Powered by Guardian.co.ukThis article titled “‘A sign that you’re not keeping up’ – the trouble with Hotmail in 2018” was written by Zoe Williams, for The Guardian on Tuesday 23rd January 2018 13.18 UTC


Admiral car insurance has been accused of putting up premiums for people with Hotmail addresses, claiming that they are more likely to crash. It would be relatively easy for Hotmail users to get their premiums back down again by changing to a more respectable Gmail address, but unfortunately none of them will be able to, because they don’t know how to use the internet.
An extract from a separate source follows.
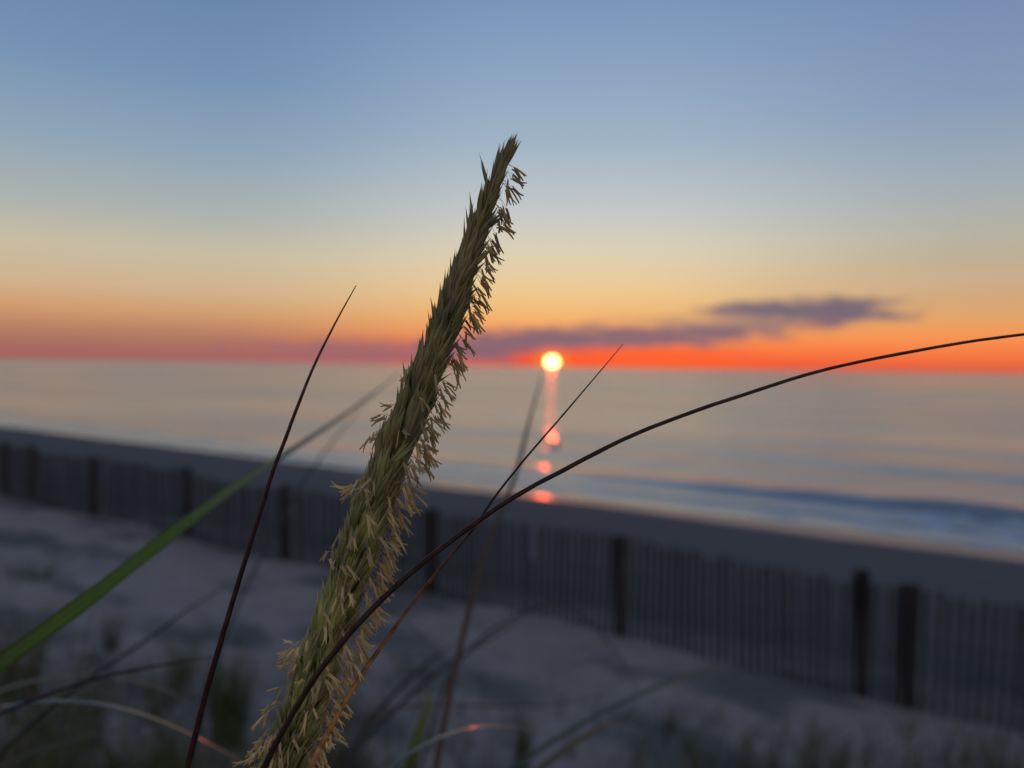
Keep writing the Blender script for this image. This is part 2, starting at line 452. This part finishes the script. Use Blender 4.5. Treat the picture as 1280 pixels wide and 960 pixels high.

In the beginning, we all got a Hotmail address to use as an alternative to a work address, some time between discovering email and realising your boss could read them all (circa 1996). The downfall started – and this will be a curiosity to digital natives – when people started to pay for their personal email account. Because it was free, Hotmail attracted all the people who didn’t want to pay or didn’t know you could and the brand thereby became tainted by them, this being the era when paying for stuff still conveyed connoisseurship, rather than cluelessness. It didn’t help that there was nothing sacred about a Hotmail account, because you could just get another one, so there were a lot of sillynames.featuringrabbits@hotmail.com. Plus it was global, so you could never get your own name unless you added nine digits after it, like a Russian trollbot. Soon, it was all basically teenagers and people who needed a second email account for their double life.


With the passage of time and the absence of a brand overhaul, the word “hotmail” near your name started to be quite ageing; like “ntlworld” or “blueyonder”, it was a sign that you weren’t keeping up. It was a deduction that wouldn’t stand up in a court of law, but online it is inference, not certainty, that drags you down. When you could have an ageless Yahoo address, there is just no call to leave this kind of footprint, unless “incredibly old” is your calling card.